Permafrost – generally defined as ground that remains continuously frozen at least two consecutive years – can be found in Earth’s coldest areas: the Arctic, Antarctic, and high mountains. Permafrost is found virtually everywhere in the Arctic, and in fact most human activity in the Arctic takes place along permafrost coasts.

 

By Leena-Kaisa Viitanen, EU Project Manager, Alfred Wegener Institute and Tiina Kurvits, Senior Specialist, Ecosystem Management, GRID-Arendal and Levi Westerveld, Cartographer

 

In 2017, close to five million inhabitants lived in over one thousand settlements built on permafrost. Climate change and permafrost thaw are now exposing these settlements to rapid change, and by 2050, more than half of the inhabitants will live in settlements that are completely permafrost-free.

The EU Horizon 2020 funded Nunataryuk research project has for the past six years studied what happens to the thawing coastal and subsea permafrost. It has examined what risks the permafrost thaw poses to coastal infrastructure, Indigenous and local communities, and people’s health, and what the long-term impacts of permafrost thaw are on global climate and the economy.

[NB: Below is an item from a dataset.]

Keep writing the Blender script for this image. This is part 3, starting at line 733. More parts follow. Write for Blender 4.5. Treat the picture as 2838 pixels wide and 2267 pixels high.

The results show that impacts of permafrost thaw are manifold and experienced in very different ways depending where in the Arctic people live. While people in all areas of the circumpolar Arctic perceive permafrost thaw as a challenge, it varies greatly how problematic they perceive the thawing ground to be for their own settlement or to their own lives. It also varies significantly what aspects of their lives they consider permafrost to impact, as life takes very different forms depending on the geographical realities of their location. 

In order to give a glimpse into the world of permafrost and the lives of people living on it, the Nunataryuk project has been working on an Arctic Permafrost Atlas that will compile together all the results of the project as well as other material from permafrost experts around the world. In addition to the latest scientific information, the publication will give voice to the Indigenous peoples of the Arctic in the form of portraits that will allow understanding of the changing Arctic permafrost also from the perspective of local communities and peoples. This print and digital Atlas will be a highly visual product. Covering over 150 pages, it will include a set of unique new maps on different aspects of permafrost and the impacts of permafrost thaw. 

A map is just a map, you might think, usually showing places and things that have occurred in the past. But a map can be so much more than just a way to project locations and data, as we try to show with this Atlas. A map can change our perception of events – show realities and chains of changes that we did not understand that existed, and, in the best case scenario, even spur us into action before we reach the hypothetical future. 

The Arctic Permafrost Atlas will be published online in spring 2023 and be publicly accessible at the Nunataryuk project website at Nunataryuk.org. The online publication will be accompanied with downloadable posters, individual pages, and graphics of the Atlas, so that the content can be re-used and repurposed in presentations, teaching, and any other relevant science communication activities.